Vietnamese exports rise, but not because of trade war: economist
Vietnam’s economy has been better off over the last three years with exports growing rapidly.
Some analysts commented that the US-China trade tensions, commencing in June 2018 partially helped increase Vietnam’s exports to the US.
Tran Dinh Thien, member of the National Advisory Council for Finance and Monetary Policies, denied this, saying that the improvement of the national economy in the first half of the year must not be attributed to the trade war.
“Vietnam’s economy has been performing well in the last three years, not only recently, when the trade war broke out,” Thien said, adding that achievements could be attributed to macroeconomic reform which helped turn Vietnam into a destination and shelter for investors.
Vietnam has become more attractive also because it has signed a series of FTAs, including EVFTA and CPTPP.
Bao Viet Securities, in its latest report about Vietnam’s economy, also pointed out that Vietnam’s share in the US’s total imports has increased by 0.2 percent point since the trade war broke out.
Meanwhile, Vietnam’s exports have increased by 30 percent. The EU and Japan’s share in exports to the US increased from 10.5 percent to 12.5 percent, and from 4.5 percent to 5.5 percent, respectively.
It’s now the time for Vietnam to analyze thoroughly the short-term risks and long-term opportunities. The exchange rate, for example, is stuck between the US dollar and Chinese yuan. If a currency war breaks out, Vietnam will surely suffer.
“China and the US are the two biggest trade partners of Vietnam and we will be affected in the context of the countries’ clash,” Thien said.
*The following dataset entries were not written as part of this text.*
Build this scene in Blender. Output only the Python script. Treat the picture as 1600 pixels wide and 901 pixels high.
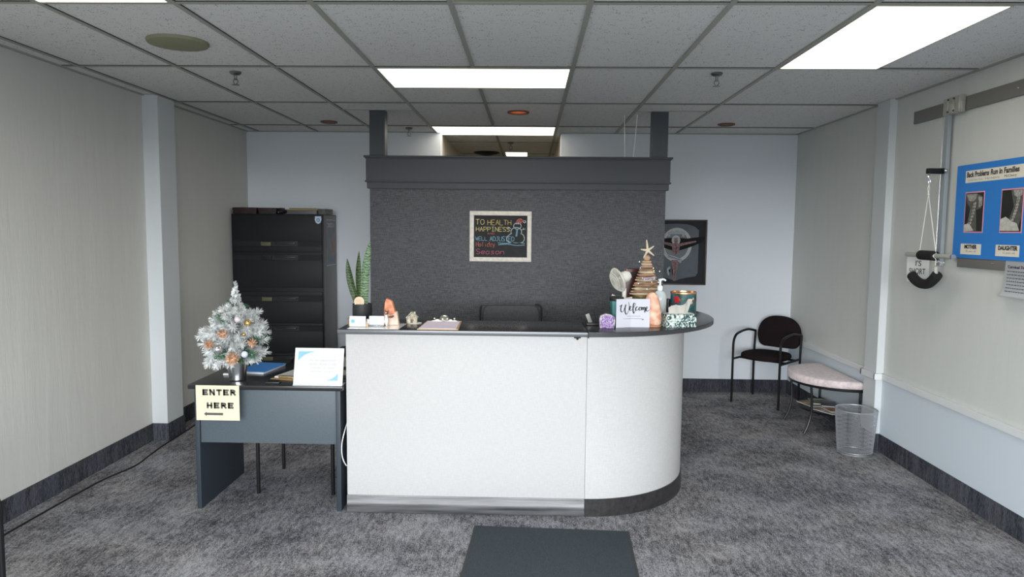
import bpy, bmesh, math, random
from mathutils import Vector, Matrix

for o in list(bpy.data.objects):
    bpy.data.objects.remove(o)
S = bpy.context.scene
COL = S.collection
PI = math.pi
random.seed(7)

# ------------------------------------------------------------------ camera
cam_data = bpy.data.cameras.new('camera')
cam = bpy.data.objects.new('camera', cam_data)
COL.objects.link(cam)
YAW, PITCH, ROLL, EYE = .0239, .0838, .0093, 1.663
_r0 = Vector((math.cos(YAW), math.sin(YAW), 0))
_y = Vector((-math.sin(YAW), math.cos(YAW), 0))
_F = math.cos(PITCH) * _y - math.sin(PITCH) * Vector((0, 0, 1))
_U = math.sin(PITCH) * _y + math.cos(PITCH) * Vector((0, 0, 1))
_R = math.cos(ROLL) * _r0 + math.sin(ROLL) * _U
_Up = math.cos(ROLL) * _U - math.sin(ROLL) * _r0
cam.matrix_world = Matrix(((_R.x, _Up.x, -_F.x, 0), (_R.y, _Up.y, -_F.y, 0), (_R.z, _Up.z, -_F.z, EYE), (0, 0, 0, 1)))
cam_data.sensor_width = 36
cam_data.lens = 1095.4 / 1600 * 36
cam_data.clip_start = .05
S.camera = cam

# ------------------------------------------------------------------ exposure, world, daylight
S.view_settings.view_transform = 'Standard'
S.view_settings.look = 'None'
S.view_settings.exposure = 0
S.view_settings.gamma = 1
S.view_settings.use_curve_mapping = False
W = bpy.data.worlds.new('world'); S.world = W; W.use_nodes = True
_nt = W.node_tree
_tc = _nt.nodes.new('ShaderNodeTexCoord'); _sx = _nt.nodes.new('ShaderNodeSeparateXYZ'); _rp = _nt.nodes.new('ShaderNodeValToRGB')
_nt.links.new(_tc.outputs['Generated'], _sx.inputs[0]); _ma = _nt.nodes.new('ShaderNodeMath'); _ma.operation = 'MULTIPLY_ADD'
_ma.inputs[1].default_value = .5; _ma.inputs[2].default_value = .5
_nt.links.new(_sx.outputs['Z'], _ma.inputs[0]); _nt.links.new(_ma.outputs[0], _rp.inputs[0])
_e = _rp.color_ramp.elements       # 0.5 = horizon: pavement and street below, overcast sky above
_e[0].position = .0; _e[0].color = (.06, .063, .065, 1); _e[1].position = .492; _e[1].color = (.085, .09, .095, 1)
for _p, _c in ((.503, (.46, .49, .52)), (.513, (.93, .96, .985)), (.56, (.965, .98, 1.0)), (.60, (.77, .80, .83)), (.68, (.46, .50, .54)), (1.0, (.36, .41, .45))):
    _x = _e.new(_p); _x.color = (*_c, 1)
_nt.links.new(_rp.outputs[0], _nt.nodes['Background'].inputs[0])
_nt.nodes['Background'].inputs[1].default_value = 20
# the storefront window opening behind the camera lets the daylight in
_pl = bpy.data.lights.new('window_portal', 'AREA'); _pl.shape = 'RECTANGLE'; _pl.size = 5.1; _pl.size_y = 2.2; _pl.cycles.is_portal = True
_po = bpy.data.objects.new('window_portal', _pl); _po.location = (-.11, -1.27, 1.38); _po.rotation_euler = (math.radians(90), 0, 0); COL.objects.link(_po)

LAMP = 4.2          # fluorescent diffuser brightness

# ------------------------------------------------------------------ materials
def rgb(h):
    h = h.lstrip('#'); c = [int(h[i:i + 2], 16) / 255 for i in (0, 2, 4)]
    return tuple(x / 12.92 if x <= .04045 else ((x + .055) / 1.055) ** 2.4 for x in c)
_m = {}
def M(name, col, rough=.5, metal=0, noise=None, bump=None, emit=0, trans=0, ior=1.45, stretch=(1, 1, 1), spec=.5, alpha=1, coat=0, sheen=0):
    """noise=(scale, dark factor) mottles the colour; bump=(scale, strength, distance)."""
    if name in _m: return _m[name]
    m = bpy.data.materials.new(name); m.use_nodes = True; _m[name] = m
    nt = m.node_tree; b = nt.nodes['Principled BSDF']
    if isinstance(col, str): col = rgb(col)
    b.inputs['Base Color'].default_value = (*col, 1)
    b.inputs['Roughness'].default_value = rough
    b.inputs['Metallic'].default_value = metal
    b.inputs['IOR'].default_value = ior
    b.inputs['Specular IOR Level'].default_value = spec
    b.inputs['Transmission Weight'].default_value = trans
    b.inputs['Coat Weight'].default_value = coat
    b.inputs['Sheen Weight'].default_value = sheen
    b.inputs['Alpha'].default_value = alpha
    if emit:
        b.inputs['Emission Color'].default_value = (*col, 1); b.inputs['Emission Strength'].default_value = emit
    if noise or bump:
        tc = nt.nodes.new('ShaderNodeTexCoord'); mp = nt.nodes.new('ShaderNodeMapping')
        mp.inputs['Scale'].default_value = stretch
        nt.links.new(tc.outputs['Object'], mp.inputs[0])
    if noise:
        n = nt.nodes.new('ShaderNodeTexNoise'); n.inputs['Scale'].default_value = noise[0]; n.inputs['Detail'].default_value = 4
        nt.links.new(mp.outputs[0], n.inputs['Vector'])
        r = nt.nodes.new('ShaderNodeValToRGB')
        r.color_ramp.elements[0].position = .35; r.color_ramp.elements[1].position = .65
        k = noise[1]
        r.color_ramp.elements[0].color = (col[0] * k, col[1] * k, col[2] * k, 1)
        r.color_ramp.elements[1].color = (*(noise[2] if len(noise) > 2 else col), 1)
        nt.links.new(n.outputs[0], r.inputs[0]); nt.links.new(r.outputs[0], b.inputs['Base Color'])
    if bump:
        n = nt.nodes.new('ShaderNodeTexNoise'); n.inputs['Scale'].default_value = bump[0]; n.inputs['Detail'].default_value = 3
        nt.links.new(mp.outputs[0], n.inputs['Vector'])
        bp = nt.nodes.new('ShaderNodeBump'); bp.inputs['Strength'].default_value = bump[1]
        bp.inputs['Distance'].default_value = bump[2] if len(bump) > 2 else .002
        nt.links.new(n.outputs[0], bp.inputs['Height']); nt.links.new(bp.outputs[0], b.inputs['Normal'])
    return m

def node_mat(name, rough=.8):
    m = bpy.data.materials.new(name); m.use_nodes = True; nt = m.node_tree
    b = nt.nodes['Principled BSDF']; b.inputs['Roughness'].default_value = rough
    return m, nt, b
def N(nt, kind, **kw):
    n = nt.nodes.new(kind)
    for k, v in kw.items():
        if k in n.inputs: n.inputs[k].default_value = v
        else: setattr(n, k, v)
    return n
def ramp(nt, src, stops):
    r = nt.nodes.new('ShaderNodeValToRGB'); e = r.color_ramp.elements
    while len(e) > 1: e.remove(e[-1])
    e[0].position = stops[0][0]; e[0].color = (*stops[0][1], 1)
    for p, c in stops[1:]:
        x = e.new(p); x.color = (*c, 1)
    nt.links.new(src, r.inputs[0]); return r
def mixc(nt, mode, fac, a, b):
    x = nt.nodes.new('ShaderNodeMix'); x.data_type = 'RGBA'; x.blend_type = mode
    x.inputs[0].default_value = fac
    nt.links.new(a, x.inputs[6]); nt.links.new(b, x.inputs[7]); return x.outputs[2]

def carpet_mat(name, lo, hi, stretch=(1, 1, 1)):
    m, nt, b = node_mat(name, .95); b.inputs['Specular IOR Level'].default_value = .15
    tc = N(nt, 'ShaderNodeTexCoord'); mp = N(nt, 'ShaderNodeMapping'); mp.inputs['Scale'].default_value = stretch
    nt.links.new(tc.outputs['Object'], mp.inputs[0])
    big = N(nt, 'ShaderNodeTexNoise', Scale=2.6, Detail=6.0, Roughness=.62)
    mid = N(nt, 'ShaderNodeTexNoise', Scale=17.0, Detail=5.0, Roughness=.7)
    mp2 = N(nt, 'ShaderNodeMapping'); mp2.inputs['Scale'].default_value = (2.4, .75, 1); mp2.inputs['Rotation'].default_value = (0, 0, .22)
    mp3 = N(nt, 'ShaderNodeMapping'); mp3.inputs['Scale'].default_value = (1.5, .6, 1); nt.links.new(mp.outputs[0], mp3.inputs[0])
    nt.links.new(mp.outputs[0], mp2.inputs[0])
    fine = N(nt, 'ShaderNodeTexNoise', Scale=105.0, Detail=3.0, Roughness=.85)
    for n, s in ((big, mp), (mid, mp2), (fine, mp3)): nt.links.new(s.outputs[0], n.inputs['Vector'])
    a = N(nt, 'ShaderNodeMath', operation='MULTIPLY'); a.inputs[1].default_value = .24; nt.links.new(big.outputs[0], a.inputs[0])
    c = N(nt, 'ShaderNodeMath', operation='MULTIPLY_ADD'); c.inputs[1].default_value = .30
    nt.links.new(mid.outputs[0], c.inputs[0]); nt.links.new(a.outputs[0], c.inputs[2])
    d = N(nt, 'ShaderNodeMath', operation='MULTIPLY_ADD'); d.inputs[1].default_value = .46
    nt.links.new(fine.outputs[0], d.inputs[0]); nt.links.new(c.outputs[0], d.inputs[2])
    r = ramp(nt, d.outputs[0], [(.425, lo), (.50, tuple((x + y) / 2 * .9 for x, y in zip(lo, hi))), (.59, hi)])
    tn = N(nt, 'ShaderNodeTexNoise', Scale=1.7, Detail=3.0); nt.links.new(mp.outputs[0], tn.inputs['Vector'])
    tr = ramp(nt, tn.outputs[0], [(.40, (1.0, .97, .93)), (.60, (.86, .91, 1.0))])
    nt.links.new(mixc(nt, 'MULTIPLY', .38, r.outputs[0], tr.outputs[0]), b.inputs['Base Color'])
    bp = N(nt, 'ShaderNodeBump', Strength=.6, Distance=.003); nt.links.new(d.outputs[0], bp.inputs['Height'])
    nt.links.new(bp.outputs[0], b.inputs['Normal'])
    return m
CARPET = carpet_mat('loop_carpet', (.045, .046, .054), (.46, .455, .47))
CARPETB = carpet_mat('carpet_base', (.022, .024, .032), (.105, .11, .128), (2.2, 2.2, .35))

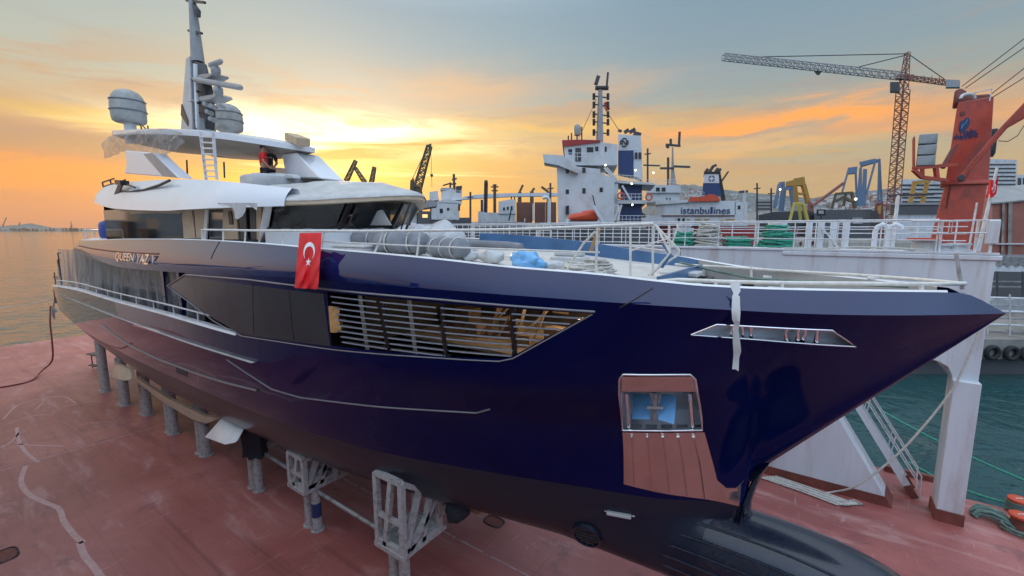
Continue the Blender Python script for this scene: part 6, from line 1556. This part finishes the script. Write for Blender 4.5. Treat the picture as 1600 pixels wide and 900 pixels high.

“The current situation puts Vietnam at a challenging time to reach a new level of development. In the past six months, investment and trade have been doing well, but 'thunderstorms' may emerge in the time to come,” he commented.
To prepare for the ‘new level of development’ and ‘thunderstorm’ if it happens, experts agreed that Vietnam needs to integrate well into the digital era.
Chua Hak Bin, a senior economist of MayBank Kim Eng, commented that FDI flow to Vietnam has been stable over the last 20 years. The most noteworthy feature of the FDI to Vietnam is that it doesn’t depend on any other country. However, productivity remains low.